The task ::
Give the number of lines in this listing that contain "picture", with no other words.

Data block ::
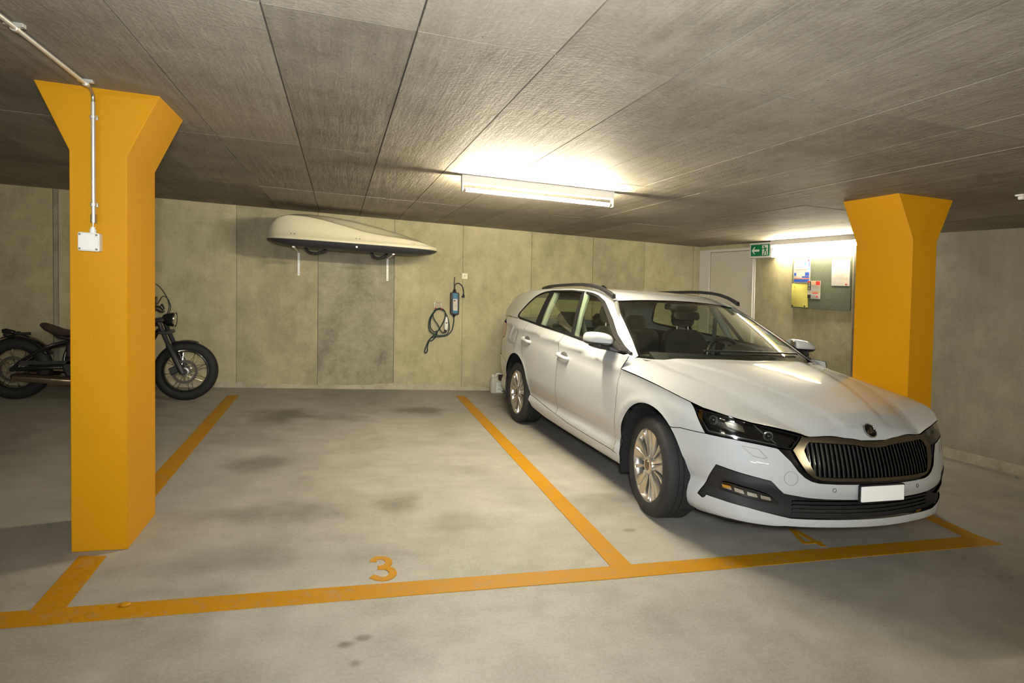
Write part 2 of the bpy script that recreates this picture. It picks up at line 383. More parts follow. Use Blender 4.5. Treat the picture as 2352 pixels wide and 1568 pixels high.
# digit 3: one bold stroke of two bowls
def stroke(pts, ws):
    P = [Vector((p[0],p[1],0)) for p in pts]; L=[];Rr=[]
    for i,p in enumerate(P):
        t = (P[min(i+1,len(P)-1)]-P[max(i-1,0)]).normalized(); n = Vector((-t.y,t.x,0))
        L.append(p+n*ws[i]/2); Rr.append(p-n*ws[i]/2)
    return L, Rr
def stroke_mesh(m, pts, ws, z0=-.001, z1=.003):
    L, Rr = stroke(pts, ws); n = len(L)
    m.loft([[(*L[i].xy,z0),(*L[i].xy,z1),(*Rr[i].xy,z1),(*Rr[i].xy,z0)] for i in range(n)], cap=True)
m = MB()
top = [(-.128+.0,2.862)]+[(-.092+.040*math.cos(a),2.850+.050*math.sin(a)) for a in np.radians(np.linspace(140,-80,14))]+[(-.105,2.797)]
bot = [(-.108,2.797)]+[(-.088+.046*math.cos(a),2.738+.057*math.sin(a)) for a in np.radians(np.linspace(75,-140,14))]+[(-.142,2.715)]
stroke_mesh(m, top, [.034]*len(top)); stroke_mesh(m, bot, [.037]*len(bot), -.001, .0034)
tag(m.build('stall_number','line_paint',None,(-.085,2.79,0)),'yellow numeral three painted on the empty stall floor','number','stall numbers')
m = MB(); stroke_mesh(m,[(2.405,2.93),(2.402,2.675)],[.034,.034]); stroke_mesh(m,[(2.398,2.935),(2.318,2.742)],[.030,.028],-.001,.0034); stroke_mesh(m,[(2.305,2.736),(2.43,2.732)],[.028,.028],-.001,.0037)
tag(m.build('stall_number','line_paint',None,(2.37,2.8,0)),'worn yellow numeral four half hidden under the car nose','number','stall numbers')
m = MB().ball((-1.116,2.623,.006),(.022,.016,.008),10,6)
tag(m.build('pebble','line_paint',None,(-1.116,2.623,0),smooth=True),'small yellow-smeared pebble lying on the yellow front line','stone')
# ------------------------------------------------------------------ fluorescent battens
def batten(cx, cy, ang, label, length=1.22, glow='tube_glow'):
    t = thing('ceiling_lamp', label, 'lamp', (cx,cy,H), 'fluorescent battens under the ceiling', ln=True)
    ca, sa = math.cos(ang), math.sin(ang)
    def P(u,v,z): return (cx+u*ca-v*sa, cy+u*sa+v*ca, z)
    org = (cx,cy,H); L = length/2
    m = MB().prism([(-.028,H),(.028,H),(.028,H-.012),(.025,H-.060),(-.025,H-.060),(-.028,H-.012)], lambda v,z,u: P(u,v,z), -L, L)
    m.build('housing','white_metal', t, org, ln=True, bevel=.003)
    m = MB()
    for s_ in (-1,1):
        mm = MB().prism([(-.024,H-.058),(.024,H-.058),(.021,H-.122),(-.021,H-.122)], lambda v,z,u: P(u,v,z), s_*L-.011*(s_>0)*1, s_*L+.011*(s_<0)*1)
        mm.build('lamp_holder','white_plastic', t, org, ln=True, bevel=.004)
    MB().cyl(P(-L+.012,0,H-.104),P(L-.012,0,H-.104),.0145,16).build('tube',glow, t, org, ln=True, smooth=True)
    for s_ in (-1,1):
        MB().cyl(P(s_*(L-.012),0,H-.104),P(s_*(L-.034),0,H-.104),.0152,16).build('tube_cap','grey_steel', t, org, ln=True, smooth=True)
    return t
batten(1.173,4.257,0,'fluorescent batten on the ceiling in the middle of the picture')
q = DW0+DU*2.12+DN*.075
batten(q.x,q.y,math.atan2(DU.y,DU.x),'fluorescent batten glaring above the notice board',1.24,'tube_glow_dim')
batten(0.2,-4.8,0,'fluorescent batten behind the viewer above the driving lane',1.22,'tube_glow_far')
batten(-4.3,-1.0,0,'fluorescent batten behind the viewer on the motorcycle side',1.22,'tube_glow_old')
batten(-1.6,-6.6,0,'farthest fluorescent batten behind the viewer',1.22,'tube_glow_far')
batten(3.9,-1.8,0,'fluorescent batten behind the viewer towards the right wall',1.22,'tube_glow_old')
# ------------------------------------------------------------------ conduit with junction box
t = thing('conduit','grey conduit on the ceiling and down the left pillar with clips','conduit',(-1.402,3.155,1.57), ln=True); org = (-1.402,3.155,1.57)
MB().tube([(-1.402,3.155,1.585),(-1.402,3.155,2.12)],.0095,14).build('pipe','galv', t, org, ln=True, smooth=True)
MB().tube([(-1.397,3.08,H-.016),(-1.393,2.4,H-.016),(-1.39,1.2,H-.016)],.0095,12).build('pipe','galv', t, org, ln=True, smooth=True)
MB().tube(spline([(-1.402,3.155,2.11),(-1.402,3.152,2.15),(-1.40,3.12,H-.022),(-1.397,3.07,H-.016)],6),.008,12).build('elbow','grey_steel', t, org, ln=True, smooth=True)
MB().tube([(-1.402,3.155,1.560),(-1.402,3.155,1.60)],.0125,14).build('coupling','grey_steel', t, org, ln=True, smooth=True)
for z in (2.05,1.645):
    m = MB(); m.box((-1.418,3.158,z-.010),(-1.386,3.1735,z+.010)); m.tube([(-1.402,3.155,z-.008),(-1.402,3.155,z+.008)],.0135,14); m.build('clip','galv', t, org, ln=True, bevel=.001)
for y in (3.05,2.44,1.6):
    m = MB(); m.box((-1.425,y-.012,H-.012),(-1.365,y+.012,H+.001)); m.tube([(-1.395,y-.009,H-.016),(-1.395,y+.009,H-.016)],.0135,14); m.build('clip','galv', t, org, ln=True, bevel=.001)
t = thing('junction_box','small white square junction box on the left yellow pillar','junction box',(-1.415,3.1726,1.43), ln=True); org = (-1.415,3.1726,1.43)
MB().prism(rbox(-1.416,1.470,.088,.086,.008), lambda u,v,d:(u,d,v), 3.1735,3.135).build('box_body','white_plastic', t, org, ln=True, bevel=.002)
MB().prism(rbox(-1.416,1.470,.080,.078,.010), lambda u,v,d:(u,d,v), 3.136,3.128).build('lid','white_plastic', t, org, ln=True, bevel=.002)
for sx in (-1,1):
    for sz in (-1,1):
        MB().cyl((-1.416+sx*.034,3.129,1.470+sz*.033),(-1.416+sx*.034,3.1255,1.470+sz*.033),.0048,12).build('screw','screw', t, org, ln=True)
m = MB(); m.cyl((-1.404,3.153,1.512),(-1.404,3.153,1.530),.014,16); m.cyl((-1.404,3.153,1.530),(-1.404,3.153,1.540),.010,16)
m.build('cable_gland','white_plastic', t, org, ln=True, smooth=True)
MB().tube([(-1.404,3.153,1.535),(-1.403,3.154,1.565)],.003,8).build('cable','white_plastic', t, org, ln=True)

t = thing('ceiling_clip','small white clip on the ceiling at the right edge above the car','clip',(3.99,2.76,H), ln=True)
MB().box((3.965,2.735,H-.012),(4.015,2.785,H)).build('base','white_plastic',t,(3.99,2.76,H),ln=True,bevel=.003)
MB().tube([(3.99,2.745,H-.022),(3.99,2.775,H-.022)],.012,12).build('ring','white_plastic',t,(3.99,2.76,H),ln=True,smooth=True)
# ------------------------------------------------------------------ emergency exit sign
mat('sign_green', (.0,.20,.075), .45); mat('sign_white', (.80,.82,.74), .4)
so_ = dwp(1.30,H)
t = thing('exit_sign','green emergency exit sign with arrow and running figure under the ceiling','sign',so_, ln=True); org = so_
def sp(u,v,d): return dwp(1.122+u*1.10, 1.985+v*1.10, .072+d)            # u right 0..0.31, v up 0..0.165, d towards the room
MB().prism(rbox(.165,.088,.345,.180,.008), sp, -.071, 0).build('housing','white_plastic', t, org, ln=True, bevel=.004)
MB().prism([(.012,.020),(.305,.020),(.305,.155),(.012,.155)], sp, 0, .004).build('panel','sign_green', t, org, ln=True)
MB().prism([(.030,.085),(.072,.128),(.086,.128),(.062,.097),(.150,.097),(.150,.073),(.062,.073),(.086,.042),(.072,.042)], sp, .003, .007).build('arrow','sign_white', t, org, ln=True)
MB().prism([(.196,.030),(.284,.030),(.284,.146),(.196,.146)], sp, .003, .006).build('doorway','sign_white', t, org, ln=True)
m = MB(); m.prism(circle(.226,.130,.0105,14), sp, .005,.008)
def limb(pts, w):
    for (a,b) in zip(pts[:-1],pts[1:]):
        d = Vector((b[0]-a[0],b[1]-a[1])); n = Vector((-d.y,d.x)).normalized()*w/2
        m.prism([(a[0]+n.x,a[1]+n.y),(b[0]+n.x,b[1]+n.y),(b[0]-n.x,b[1]-n.y),(a[0]-n.x,a[1]-n.y)], sp, .005,.008)
limb([(.236,.118),(.246,.080)],.022); limb([(.232,.115),(.212,.100),(.198,.108)],.009); limb([(.243,.113),(.262,.100),(.272,.112)],.009)
limb([(.242,.082),(.226,.064),(.232,.046),(.212,.036)],.011); limb([(.248,.082),(.266,.070),(.262,.042),(.276,.036)],.011)
m.build('running_figure','sign_green', t, org, ln=True)
# ------------------------------------------------------------------ notice board and its papers
mat('felt', (.10,.115,.075), .85, noise=.12, nscale=60, bump=.2); mat('paper', (.52,.49,.43), .7, noise=.04); mat('paper_yellow', (.62,.55,.13), .7, noise=.06)
mat('ink_blue', (.02,.07,.36), .6); mat('ink_sky', (.10,.35,.65), .6); mat('ink_red', (.55,.03,.025), .55); mat('ink_black', (.02,.018,.016), .6); mat('ink_grey', (.35,.32,.28), .6); mat('ink_tan', (.50,.30,.18), .6)
mat('pin_red', (.55,.02,.03), .3); mat('pin_yellow', (.75,.50,.03), .3); mat('pin_black', (.02,.02,.02), .3); mat('pin_white', (.7,.7,.66), .3)
bo = dwp(2.19,1.67)
t = thing('notice_board','dark green felt notice board on the side wall under the lamp','notice board', bo, ln=True)
dwbox(1.772,2.590,1.369,1.972,.0005,.012).build('board','felt', t, bo, ln=True, bevel=.002)
def pin(u,z,m_,parent,org,d=.014):
    MB().lathe([(.0,d+.014),(.006,d+.013),(.0095,d+.010),(.0095,d+.005),(.005,d+.003),(.004,d-.004)], lambda r,a,h: dwp(u+r*math.cos(a),z+r*math.sin(a),h), 12).build('pin', m_, parent, org, ln=True, smooth=True)
def sheet(name, u0,u1,z0,z1,m_,label,curl=.006,d=.0135):
    org = dwp((u0+u1)/2,(z0+z1)/2)
    t = thing(name,label,'paper',org,'papers pinned to the notice board', ln=True)
    n = 8; vs = []; 
    for dd in (0,.0012):
        for j in range(n+1):
            for i in range(n+1):
                s_ = j/n; vs.append(dwp(u0+(u1-u0)*i/n, z0+(z1-z0)*s_, d+dd+curl*math.sin(math.pi*s_)*(.5+.5*math.sin(4*i/n+1))))
    fs = []; q = (n+1)**2
    for j in range(n):
        for i in range(n):
            a = j*(n+1)+i; fs += [(a,a+n+1,a+n+2,a+1),(q+a,q+a+1,q+a+n+2,q+a+n+1)]
    for i in range(n):
        a = i; b_ = n*(n+1)+i; fs += [(a,a+1,q+a+1,q+a),(b_+1,b_,q+b_,q+b_+1)]
        a = i*(n+1); b_ = a+n; fs += [(a+n+1,a,q+a,q+a+n+1),(b_,b_+n+1,q+b_+n+1,q+b_)]
    MB().add(vs,fs).build('sheet',m_,t,org,ln=True,smooth=True)
    return t, org
def blk(t, org, u0,u1,z0,z1,m_,name='print',d=.0135+.0075,sk=0):
    MB().add([dwp(u0,z0,d),dwp(u1,z0+sk,d),dwp(u1,z1+sk,d),dwp(u0,z1,d),dwp(u0,z0,d+.0006),dwp(u1,z0+sk,d+.0006),dwp(u1,z1+sk,d+.0006),dwp(u0,z1,d+.0006)],[(3,2,1,0),(4,5,6,7),(0,1,5,4),(1,2,6,5),(2,3,7,6),(3,0,4,7)]).build(name,m_,t,org,ln=True)
t, org = sheet('poster',1.802,2.046,1.665,1.945,'paper','white and blue printed poster at the top left of the notice board')
for k,(z0,z1,u0,u1,m_) in enumerate([(1.680,1.712,1.812,2.036,'ink_blue'),(1.718,1.724,1.812,2.036,'ink_red'),(1.730,1.748,1.93,2.036,'ink_blue'),(1.755,1.790,1.812,1.845,'ink_blue'),(1.755,1.795,1.975,2.036,'ink_blue'),(1.735,1.742,1.812,1.90,'ink_grey'),
    (1.805,1.809,1.815,1.96,'ink_grey'),(1.822,1.826,1.815,2.0,'ink_red'),(1.838,1.842,1.815,1.98,'ink_grey'),(1.855,1.859,1.815,2.0,'ink_blue'),(1.872,1.876,1.815,1.97,'ink_grey'),(1.892,1.896,1.815,1.93,'ink_red'),(1.912,1.916,1.815,1.92,'ink_grey'),(1.880,1.935,1.955,1.985,'ink_sky'),(1.86,1.93,2.026,2.036,'ink_blue'),(1.82,1.845,2.015,2.036,'ink_sky')]):
    blk(t,org,u0,u1,z0,z1,m_,'printed_block')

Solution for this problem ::
2